For me it began with a couple of emails after I had enquired about the course. I was interested to see how they were teaching people to bring in 20 to 30 people a week into whatever business you were promoting. I asked that the person selling the course call me before 5pm to let me know more details. I didn't hear anything further until I walked in from being out in the wind and rain at 7.30pm, soaked to the skin and the phone rang. My dinner was in the oven and would be another 20 minutes and the cats and dog needed feeding.

The guy asked what I was promoting and of course said what a great company it was and how the course he was going to introduce me to could explode my business. He said there was a live conference call at 8.00pm that night. I explained that I was interested but that I couldn't really attend the call that night. The guy then got very pushy saying that if I was serious about my business I would miss by dinner and attend. I said I was not prepared to do that but would attend another call if there was one in a day or so. I was told that there was no further calls for a week or so and my place had to be specially reserved. I was basically told that I would never succeed in online business if my dinner came first and he hung up.
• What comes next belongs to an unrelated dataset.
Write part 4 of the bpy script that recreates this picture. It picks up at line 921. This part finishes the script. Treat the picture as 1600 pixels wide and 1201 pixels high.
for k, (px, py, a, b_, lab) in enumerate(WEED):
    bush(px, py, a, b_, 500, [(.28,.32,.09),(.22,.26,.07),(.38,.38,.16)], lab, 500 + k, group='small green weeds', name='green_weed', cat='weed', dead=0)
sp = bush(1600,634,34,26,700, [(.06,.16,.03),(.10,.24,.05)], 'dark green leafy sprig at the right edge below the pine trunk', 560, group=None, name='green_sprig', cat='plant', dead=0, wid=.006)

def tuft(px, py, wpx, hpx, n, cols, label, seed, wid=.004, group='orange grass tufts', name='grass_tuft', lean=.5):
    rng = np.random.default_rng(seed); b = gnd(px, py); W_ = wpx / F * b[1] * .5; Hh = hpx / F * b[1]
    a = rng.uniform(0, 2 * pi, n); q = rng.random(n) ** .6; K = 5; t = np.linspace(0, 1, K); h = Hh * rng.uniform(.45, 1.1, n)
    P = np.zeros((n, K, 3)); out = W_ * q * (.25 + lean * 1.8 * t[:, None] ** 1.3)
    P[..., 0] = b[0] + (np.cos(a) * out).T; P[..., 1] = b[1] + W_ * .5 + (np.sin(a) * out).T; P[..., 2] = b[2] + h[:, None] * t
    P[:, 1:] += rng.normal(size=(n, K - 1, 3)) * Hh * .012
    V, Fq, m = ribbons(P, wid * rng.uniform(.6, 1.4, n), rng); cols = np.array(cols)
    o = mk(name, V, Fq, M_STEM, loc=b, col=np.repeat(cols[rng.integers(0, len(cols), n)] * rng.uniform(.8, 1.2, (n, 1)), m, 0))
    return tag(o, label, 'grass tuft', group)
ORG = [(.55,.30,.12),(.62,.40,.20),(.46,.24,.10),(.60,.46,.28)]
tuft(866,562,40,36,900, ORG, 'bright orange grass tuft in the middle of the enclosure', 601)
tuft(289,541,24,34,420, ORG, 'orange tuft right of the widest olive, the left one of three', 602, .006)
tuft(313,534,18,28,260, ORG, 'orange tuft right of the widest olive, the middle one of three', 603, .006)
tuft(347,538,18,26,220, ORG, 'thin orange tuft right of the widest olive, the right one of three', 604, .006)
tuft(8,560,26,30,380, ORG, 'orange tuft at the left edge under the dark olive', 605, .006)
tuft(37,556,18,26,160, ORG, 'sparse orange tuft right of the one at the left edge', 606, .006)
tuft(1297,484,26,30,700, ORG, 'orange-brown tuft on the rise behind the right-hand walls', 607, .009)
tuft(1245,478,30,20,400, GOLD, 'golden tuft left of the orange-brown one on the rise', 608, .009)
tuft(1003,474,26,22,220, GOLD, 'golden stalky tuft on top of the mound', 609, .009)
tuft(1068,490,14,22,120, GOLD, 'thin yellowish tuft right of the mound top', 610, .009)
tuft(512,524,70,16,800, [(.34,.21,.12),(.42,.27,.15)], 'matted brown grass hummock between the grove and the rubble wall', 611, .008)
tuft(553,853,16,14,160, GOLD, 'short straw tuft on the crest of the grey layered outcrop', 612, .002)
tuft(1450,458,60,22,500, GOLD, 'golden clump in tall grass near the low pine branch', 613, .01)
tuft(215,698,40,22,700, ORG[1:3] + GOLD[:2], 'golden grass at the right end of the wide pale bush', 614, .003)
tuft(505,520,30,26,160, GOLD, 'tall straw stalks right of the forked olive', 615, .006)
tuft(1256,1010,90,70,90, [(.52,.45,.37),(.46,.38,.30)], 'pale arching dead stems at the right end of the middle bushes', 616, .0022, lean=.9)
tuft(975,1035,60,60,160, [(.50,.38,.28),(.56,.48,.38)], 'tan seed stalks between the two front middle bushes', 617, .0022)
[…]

The next morning I emailed him to say I was no longer interested in pursuing the course as I had been totally put off by his attitude. I received a response saying he was sorry but that is the sales technique he had been taught on the course and it usually worked. Despite what he had said the day before there was another call that night.

I attended this apparent 'live' call to find it was a pre-recorded scripted call giving very little information and all hype and no real content. All I really discovered is that if I paid around $1000 for the course I could attend 4 live calls which would be at around  1am GMT, be taught how to get my own website which I already have and no real details of what the training entailed. I emailed the guy mentioned above to say I was not really interested as 'live' call had been a waste of time and totally uninspiring and that I did not think I would get anything out of it. His response - that I was a  failure and would never succeed and I had wasted his time.

Now I have since talked to a couple of others involved in the Dream Team and both have been very friendly and pleasant but both acknowledged that the course probably wasn't for me and that the hard push tactic was one of the techniques taught (as well as memorising sales scripts for the phone etc).

This tactic and the guy's attitude totally put me off. This did not create a sense of urgency but left me feeling I was being bullied into something. I would think very carefully before using this hard push idea to gain sales...yes try and close the sale but not by bullying your prospect.